Risk-Adjusted Implementation Strategy
The strategy must prioritize the 737-300 launch. If CFM fails to secure this platform, the venture will lack the volume to sustain two separate assembly lines. We will implement a dual-sourcing strategy for non-core components to mitigate localized labor strikes or industrial disruptions in either France or the USA. Contingency plans include a phased reduction of French assembly if the USD/FRF exchange rate moves beyond a 20 percent threshold, though this must be handled with extreme political sensitivity.
4. Executive Review and BLUF
BLUF (Bottom Line Up Front)
CFM International is a structural success because it avoids the profit-sharing trap. By sharing revenue and work rather than bottom-line profits, GE and Snecma eliminated the incentive to argue over internal costs. The 50/50 split is a political necessity that has been turned into a commercial advantage through a unified sales force. The venture is approved for leadership review. Success depends on maintaining the technical firewall while aggressively capturing the narrow-body market. Speed in securing the Boeing 737-300 platform is the only metric that matters in the next 24 months.
Dangerous Assumption
The analysis assumes that the US government will continue to allow the export of the F101 core technology indefinitely. A shift in US isolationist policy or a perceived threat to national security would terminate the partnership regardless of its commercial success.
Unaddressed Risks
- Platform Concentration: The venture is becoming overly dependent on the Boeing 737. If that airframe fails in the market, CFM has no secondary high-volume path.

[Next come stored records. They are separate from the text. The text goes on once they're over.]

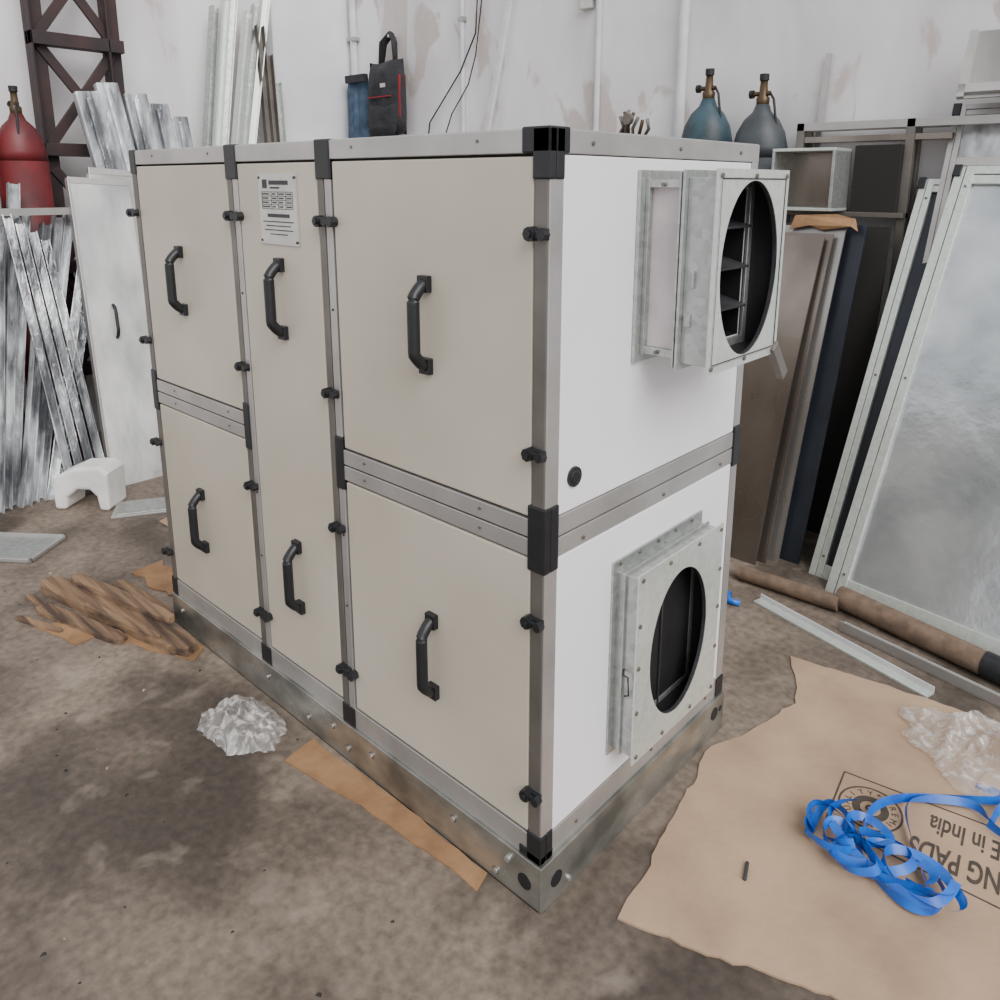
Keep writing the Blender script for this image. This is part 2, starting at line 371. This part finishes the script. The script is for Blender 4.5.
for yy in (.335,.665,.5):
    for zz in (1.38,1.81):b.cyl((.206,yy,zz),(.210,yy,zz),.006,m='aludark',n=8)
for z in (1.50,1.60,1.70):
    T=Matrix.Translation((.09,0,z))@Matrix.Rotation(math.radians(14),4,'Y')
    b.box(-.05,.05,y0+.03,y1-.03,-.003,.003,'blade',T)
b.box(.03,.045,.52,.53,z0+.02,z1-.02,'blade')
for i in range(12):
    b.cyl((.012,y0+.033,z0+.03+.03*i),(.11,y0+.033,z0+.03+.03*i),.006,m='blade',n=8)
T=Matrix.Translation((.208,.672,1.372))@Matrix.Rotation(math.radians(40),4,'X')
b.box(-.01,.008,-.016,.016,-.10,.02,'aludark',T)
b.obj('upper_outlet_duct',A,.0012,1)
# lower inlet duct
b=MB()
y0,y1,z0,z1=.285,.70,.31,.825
b.box(.0025,.006,y0+.01,y1-.01,z0+.01,z1-.01,'dark')  # dark plane standing in for the shaded depth of the duct
frame_ring(b,.003,.009,y0-.018,y1+.018,z0-.018,z1+.03,.04,'galv')
shell(b,.006,.078,y0,y1,z0,z1,.004,'galv','dark')
frame_ring(b,.034,.038,y0-.008,y1+.008,z0-.008,z1+.008,.012,'galv')
holeplate(b,.078,.082,y0-.012,y1+.012,z0-.014,z1+.016,.49,.565,.148,.215,'galvbright',depth=.012,mi='blade')
for yy in (.29,.42,.57,.695):
    for zz in (.315,.825):b.cyl((.082,yy,zz),(.086,yy,zz),.006,m='aludark',n=8)
for zz in (.45,.58,.70):
    for yy in (.284,.702):b.cyl((.082,yy,zz),(.086,yy,zz),.006,m='aludark',n=8)
b.box(.007,.012,.51,.516,z0,z1,'blade')
for i in range(5):b.cyl((.009,y0-.01+.09*i+.02,z1+.02),(.013,y0-.01+.09*i+.02,z1+.02),.005,m='aludark',n=8)
b.tube([(.04,y0-.002,.56),(.045,y0-.012,.55),(.06,y0-.012,.55),(.065,y0-.014,.50),(.05,y0-.01,.49)],.0025,'wire',6)
b.obj('lower_inlet_duct',A,.0012,1)

# ------------------------------------------------------------ right side items
def sheet(name,o,u,top,w,h,t,m,curve=0):
    b=MB(basis(o,u,top))
    n=16;v=[];f=[]
    for s_ in (0,t):
        for i in range(n+1):
            q=i/n;yy=-curve*math.sin(math.pi*q)+s_
            v+=[(0,yy,h*q),(w,yy,h*q)]
    k=2*(n+1)
    for i in range(n):
        f+=[(2*i,2*i+1,2*i+3,2*i+2),(k+2*i,k+2*i+2,k+2*i+3,k+2*i+1),(2*i,2*i+2,k+2*i+2,k+2*i),(2*i+1,k+2*i+1,k+2*i+3,2*i+3)]
    f+=[(0,k,k+1,1),(2*n,2*n+1,k+2*n+1,k+2*n)]
    b.add(v,f,m)
    return b.obj(name)
sheet('sheet_metal',(-1.3,2.10,0),(1,0.0,0),(-1.16,2.60,1.53),.88,1.62,.010,'sheet',curve=.03)
sheet('sheet_metal',(-1.27,2.15,0),(1,0.0,0),(-1.10,2.64,1.56),.88,1.63,.008,'sheet',curve=.02)
sheet('sheet_metal',(-1.25,2.20,0),(1,0.0,0),(-1.09,2.69,1.60),.90,1.66,.010,'sheet2',curve=.015)
sheet('film_faced_sheet',(-1.2,2.25,0),(1,0,0),(-1.08,2.74,1.6),.93,1.67,.015,'bluedark')
sheet('dark_filler_sheet',(-.62,2.66,0),(1,0,0),(-.62,2.86,1.6),.42,1.60,.02,'gap')  # added dark sheet, fills the dark space between sheets and frames
b=MB(basis((-.62,2.66,1.60),(1,.05,0),(-.62,2.70,1.8)))
b.add([(0,0,-.03),(.1,-.01,-.01),(.16,0,-.03),(.3,-.02,-.01),(.33,0,-.03),(.31,0,.03),(.22,0,.05),(.02,0,.04)],[(0,1,2,3,4,5,6,7)],'cardd')
o=b.obj('torn_cardboard');sm=o.modifiers.new('s','SOLIDIFY');sm.thickness=.006

def framed(name,o,u,top,w,h,t,fw,m_in,m_fr='alu',rails=()):
    b=MB(basis(o,u,top))
    b.box(0,fw*.48,0,t,0,h,m_fr);b.box(fw*.48,fw*.54,.004,t,0,h,'gap');b.box(fw*.54,fw,-.004,t,0,h,m_fr)
    b.box(w-fw,w,0,t,0,h,m_fr);b.box(fw,w-fw,0,t,0,fw,m_fr);b.box(fw,w-fw,0,t,h-fw,h-fw*.5,m_fr);b.box(fw,w-fw,-.004,t,h-fw*.46,h,m_fr)
    if m_in:b.box(fw,w-fw,t*.35,t*.6,fw,h-fw,m_in)
    for r in rails:b.box(fw,w-fw,0.002,t,r,r+fw*.8,m_fr)
    for z in (.1,h*.5,h-.1):b.cyl((fw*.75,-.004,z),(fw*.75,-.008,z),.006,m='aludark',n=8)
    b.box(-.008,.026,-.010,t+.004,h-.05,h+.006,'black')
    return b.obj(name,None,.002)
framed('framed_panel',(-.08,2.09,0),(.988,-.15,0),(-.08,2.93,1.87),1.15,2.05,.05,.085,'coil','galvbright')
framed('framed_panel',(-.20,2.20,0),(1,-.10,0),(-.19,3.0,1.84),1.2,1.98,.045,.065,'bluedark','galvbright')
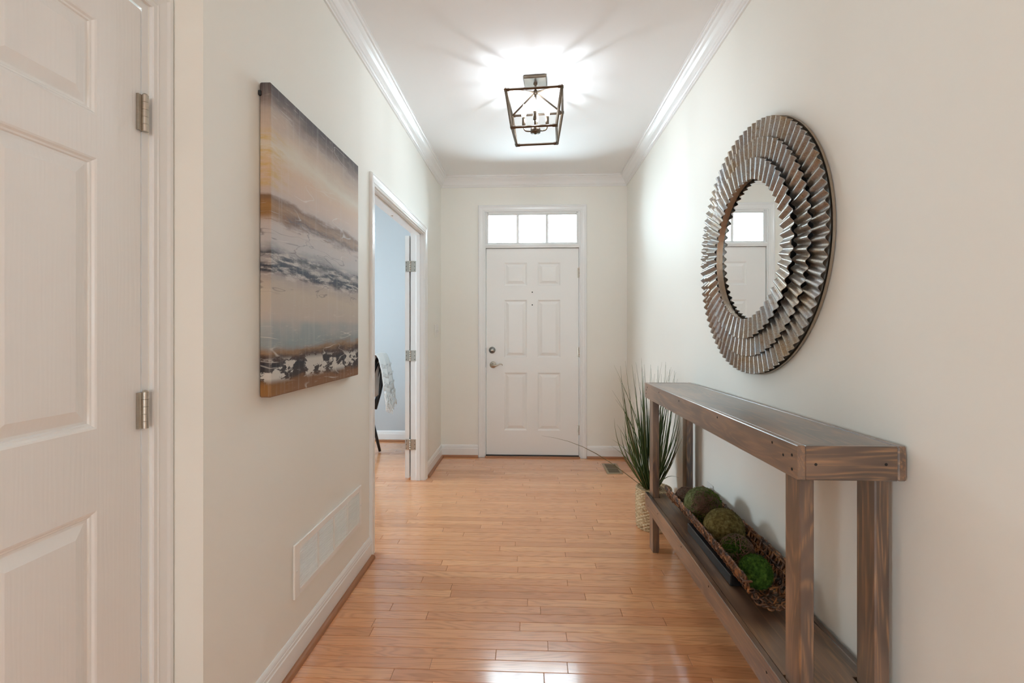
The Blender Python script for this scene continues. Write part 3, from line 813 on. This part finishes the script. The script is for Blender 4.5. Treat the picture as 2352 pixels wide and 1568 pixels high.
# shelf board with notches around the legs
sa, sb = TX0+BT+.001, TX1-BT-.001
g_ = .010
na, nb_ = ly[0]+LD_+g_, ly[1]-g_
sh = MB()
poly = [(sa, na), (sa, nb_), (lx[0]+LW_+.004, nb_), (lx[0]+LW_+.004, TY1-.03), (lx[1]-.004, TY1-.03), (lx[1]-.004, nb_), (sb, nb_), (sb, na), (lx[1]-.004, na), (lx[1]-.004, TY0+.03), (lx[0]+LW_+.004, TY0+.03), (lx[0]+LW_+.004, na)]
nP = len(poly)
sh.add([(x, y_, SZ-.001) for x, y_ in poly]+[(x, y_, SZ-.021) for x, y_ in poly], [tuple(range(nP)), tuple(range(nP, 2*nP))[::-1]]+[(i, (i+1) % nP, nP+(i+1) % nP, nP+i) for i in range(nP)])
sh.build('shelf_board', M_wy, tb)
# nail holes
def hole(p, axis, r_=.0038):
    MB().lathe(p, axis, [(-.001, r_), (.0004, r_), (.0006, r_*.8)], 10, False).build('nail_hole', M_dark, tb)
for yy, dz in ((1.195, .030), (1.195, .066), (1.235, .040), (1.29, .020), (1.66, .018), (2.08, .020), (2.40, .022), (2.63, .022), (2.655, .040), (2.66, .062)):
    hole((TX0, yy, ztop(yy)-dz), (-1, 0, 0))
for xx, dz in ((TX0+.045, .047), (TX1-.05, .045)): hole((xx, TY0+.0005, ZT-dz), (0, -1, 0))
for yy, dz in ((1.32, .03), (1.74, .022), (2.05, .02), (2.42, .022), (2.64, .02), (2.62, .06)): hole((TX0, yy, SZ-dz), (-1, 0, 0))

# ------------------------------------------------------------------ wicker tray on the shelf
SH = SZ-.001
TYa, TYb, TXc, THW = 1.545, 2.43, .812, .094
tr = thing('wicker_tray', 'long trough of brown woven willow on a black block under the table', 'tray', (TXc, (TYa+TYb)/2, SH))
PH = .040
ped = MB().cbox(.738, .886, 1.705, 2.165, SH, SH+PH, .003).build('pedestal', M_blackbox, tr)
def trough(yn, s_):
    """s_ -1 front rim .. 1 back rim, yn 0..1 along"""
    e = (2*yn-1)**2
    zb = SH+PH+.004-.026*e
    zr = SH+.124-.004*e
    a = s_*1.0
    x = TXc+THW*math.sin(a*PI/2)**1 if False else TXc+THW*(a if abs(a) < 1 else math.copysign(1, a))*(1.0-.0*e)
    z = zb+(zr-zb)*abs(a)**2.7
    return Vector((x, TYa+(TYb-TYa)*yn, z))
wk = MB(); NSr = 40
rng = random.Random(3)
for i in range(NSr):
    for layer in (0, 1):
        base_y = (i+.5)/NSr; ph = rng.uniform(-.5, .5)+(0 if (i+layer) % 2 else PI)
        pts = []; K = 30
        for q in range(K+1):
            s_ = -1+2*q/K
            yy = base_y+(.0155*math.sin(s_*12+ph)+.003*rng.uniform(-1, 1))
            yy = min(1.0, max(0.0, yy))
            p = trough(yy, s_)
            p.z += .004*math.sin(s_*19+ph*2+layer*PI)+layer*.003
            p.x += .002*rng.uniform(-1, 1)
            pts.append(p)
        wk.tube(pts, rng.uniform(.0030, .0042), 6)
# chain loops over the rims
for sd in (-1, 1):
    for i in range(66):
        yc_ = (i+.5)/66; c0 = trough(yc_, sd); rr = rng.uniform(.010, .0145)
        tilt = rng.uniform(-.6, .6); pts = []
        for q in range(11):
            w_ = 2*PI*q/10
            pts.append(c0+Vector((sd*.002+.006*math.sin(w_)*math.sin(tilt), rr*math.cos(w_)*.9, rr*.85*math.sin(w_)-.004)))
        wk.tube(pts, rng.uniform(.0034, .0046), 5, caps=False)
# a second, lower chain on the outside of each long side
for sd in (-1, 1):
    for row, s0 in ((0, .93), (1, .80)):
        for i in range(52):
            yc_ = (i+.5+.5*row)/53; c0 = trough(yc_, sd*s0)+Vector((sd*.005, 0, 0)); rr = rng.uniform(.011, .015)
            tl = rng.uniform(-.8, .8); pts = []
            for q in range(9):
                w_ = 2*PI*q/8*.8+tl
                pts.append(c0+Vector((sd*.004*math.cos(w_*2), rr*math.cos(w_), rr*1.1*math.sin(w_))))
            wk.tube(pts, rng.uniform(.0034, .0046), 5, caps=True)
# loops along the end curves
for yn in (0.0, 1.0):
    for i in range(15):
        s_ = -1+2*(i+.5)/15; c0 = trough(yn, s_); pts = []
        rr = rng.uniform(.010, .015); th_ = rng.uniform(0, PI)
        for q in range(9):
            w_ = 2*PI*q/8
            pts.append(c0+Vector((rr*math.cos(w_), (rr*.8)*math.sin(w_)*math.cos(th_), rr*.5*math.sin(w_)+.003)))
        wk.tube(pts, .0040, 5, caps=False)
tag(wk.build('willow_weave', M_wicker, tr), kind='stuff')
for s_ in (-1, -.62, .62, 1):
    MB().tube([trough(q/20, s_)+Vector((0, 0, .001)) for q in range(21)], .0018, 6).build('wire_rod', M_steel_dark, tr)
for yn in (0.0, 1.0):
    MB().tube([trough(yn, -1+2*q/20)+Vector((0, 0, .001)) for q in range(21)], .0018, 6).build('wire_rod', M_steel_dark, tr)

# decorative balls
def blob(c, rx, ry, rz, disp, freq, seed, n=5):
    bm = bmesh.new(); bmesh.ops.create_icosphere(bm, subdivisions=n, radius=1)
    for v in bm.verts:
        d = v.co.normalized()
        k_ = 1+disp*noise.noise(d*freq+Vector((seed, 0, 0)))+disp*.6*noise.noise(d*freq*3.1+Vector((0, seed, 0)))
        v.co = Vector((d.x*rx*k_, d.y*ry*k_, d.z*rz*k_))+Vector(c)
    m = MB(); m.v = [tuple(v.co) for v in bm.verts]; bm.verts.index_update()
    m.f = [tuple(v.index for v in f_.verts) for f_ in bm.faces]; m.sm = [True]*len(m.f); bm.free(); return m
def fuzz(c, rx, ry, rz, cnt, ln, rg, mask=None, w=.0009):
    m = MB()
    k_ = 0
    while k_ < cnt:
        d = Vector((rg.gauss(0, 1), rg.gauss(0, 1), rg.gauss(0, 1))).normalized()
        if mask and not mask(d): continue
        k_ += 1
        p = Vector(c)+Vector((d.x*rx, d.y*ry, d.z*rz))*rg.uniform(.97, 1.01)
        t_ = d.cross(Vector((rg.gauss(0, 1), rg.gauss(0, 1), rg.gauss(0, 1)))).normalized()
        e = (d*rg.uniform(.35, 1)+t_*rg.uniform(-.9, .9)).normalized()*ln*rg.uniform(.5, 1.3)
        sd = t_*w
        m.add([p-sd, p+sd, p+e], [(0, 1, 2)])
    return m
def twigs(c, rx, ry, rz, cnt, rg, r_=.0009, span=(.5, 1.6), mask=None, lift=1.03):
    m = MB(); k_ = 0
    while k_ < cnt:
        ax = Vector((rg.gauss(0, 1), rg.gauss(0, 1), rg.gauss(0, 1))).normalized()
        a = ax.orthogonal().normalized(); b = ax.cross(a); st = rg.uniform(0, 2*PI); sp = rg.uniform(*span)
        mid = a*math.cos(st+sp/2)+b*math.sin(st+sp/2)
        if mask and not mask(mid): continue
        k_ += 1
        off = rg.uniform(-.35, .35); lf = rg.uniform(.98, lift); pts = []
        for q in range(8):
            w_ = st+sp*q/7
            d = (a*math.cos(w_)+b*math.sin(w_)+ax*off).normalized()*(lf+.02*math.sin(q*2.1+st))
            pts.append(Vector(c)+Vector((d.x*rx, d.y*ry, d.z*rz)))
        m.tube(pts, r_*rg.uniform(.7, 1.4), 4, caps=False)
    return m
def tray_z(yy):
    return trough((yy-TYa)/(TYb-TYa), 0).z
def ball(name, label, u_y, x, r_, kind, seed, squash=1.0):
    rg = random.Random(seed)
    zb = tray_z(u_y)+.001
    # rest in the trough: lift until it clears the curved sides
    need = zb
    for q in range(-40, 41):
        s_ = q/40; p = trough((u_y-TYa)/(TYb-TYa), s_); dx = p.x-x
        if abs(dx) < r_: need = max(need, p.z-.012-r_*squash+ math.sqrt(r_*r_-dx*dx)*squash)
    c = (x, u_y, need+r_*squash*1.0)
    o = None
    if kind == 'green':
        o = blob(c, r_, r_*1.02, r_*squash, .05, 2.2, seed).build(name, M_moss_green, origin=c)
        tag(fuzz(c, r_, r_*1.02, r_*squash, 5200, .006, rg).build('moss_fibres', M_moss_green, o), kind='stuff')
    elif kind == 'olive':
        o = blob(c, r_, r_, r_*squash, .02, 3, seed).build(name, M_moss_olive, origin=c)
        tag(fuzz(c, r_, r_, r_*squash, 5200, .004, rg).build('moss_fibres', M_moss_olive, o), kind='stuff')
    elif kind == 'mixed':
        o = blob(c, r_, r_, r_*squash, .02, 3, seed).build(name, M_moss_sage, origin=c)
        tag(fuzz(c, r_, r_, r_*squash, 3600, .004, rg).build('moss_fibres', M_moss_sage, o), kind='stuff')
        v1 = Vector((-.15, -.85, .25)).normalized(); v2 = Vector((.35, -.75, .55)).normalized(); v3 = Vector((-.35, -.8, -.5)).normalized()
        tag(twigs(c, r_, r_, r_, 210, rg, .0010, (.3, .9), lambda d: d.dot(v1) > .80, 1.06).build('twig_patch', M_twig, o), kind='stuff')
        tag(fuzz(c, r_*1.03, r_*1.03, r_*1.03, 1300, .010, rg, lambda d: (d.dot(v2) > .84 and noise.noise(d*5) > -.1) or (d.dot(v3) > .86), .0014).build('lime_tufts', M_moss_lime, o), kind='stuff')
    else:
        o = blob(c, r_*.9, r_*.9, r_*.9*squash, .08, 3, seed).build(name, M_moss_green if kind == 'twig_green' else M_twig, origin=c)
        if kind == 'twig_green':
            v2 = Vector((-.6, -.6, .5)).normalized()
            tag(fuzz(c, r_*.93, r_*.93, r_*.93, 2400, .010, rg, lambda d: d.dot(v2) > .25, .0013).build('moss_fibres', M_moss_lime, o), kind='stuff')
            tag(twigs(c, r_, r_, r_, 420, rg, .0010, (.5, 1.7), lambda d: d.dot(v2) < .72, 1.08).build('twig_wrap', M_twig, o), kind='stuff')
        else:
            tag(twigs(c, r_, r_, r_, 420, rg, .0009, (.5, 1.7), None, 1.1).build('twig_wrap', M_twig, o), kind='stuff')
    return tag(o, label, 'ball', 'decorative moss balls in the wicker tray')
ball('moss_ball', 'bright green moss ball nearest in the wicker tray', 1.650, .802, .053, 'green', 11, 1.04)
ball('twig_ball', 'twig wrapped ball with green moss second in the wicker tray', 1.775, .792, .058, 'twig_green', 12)
ball('moss_ball', 'large olive brown moss ball in the middle of the tray', 1.915, .802, .079, 'olive', 13)
ball('moss_ball', 'sage moss ball with a twig nest patch and lime tufts', 2.125, .794, .081, 'mixed', 14, .98)
ball('twig_ball', 'dark twig ball farthest back, half hidden in the wicker tray', 2.290, .782, .056, 'twig', 15)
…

- Technological Parity: As Snecma gains experience, they may demand access to the high-pressure core technology, creating a conflict that the current RSV model is not designed to resolve.
Unconsidered Alternative
The team did not evaluate a tiered licensing model where GE licenses the core to Snecma for a fixed fee. While this would reduce GE risk, it would likely be rejected by the French government as it degrades Snecma to a component manufacturer rather than a peer partner.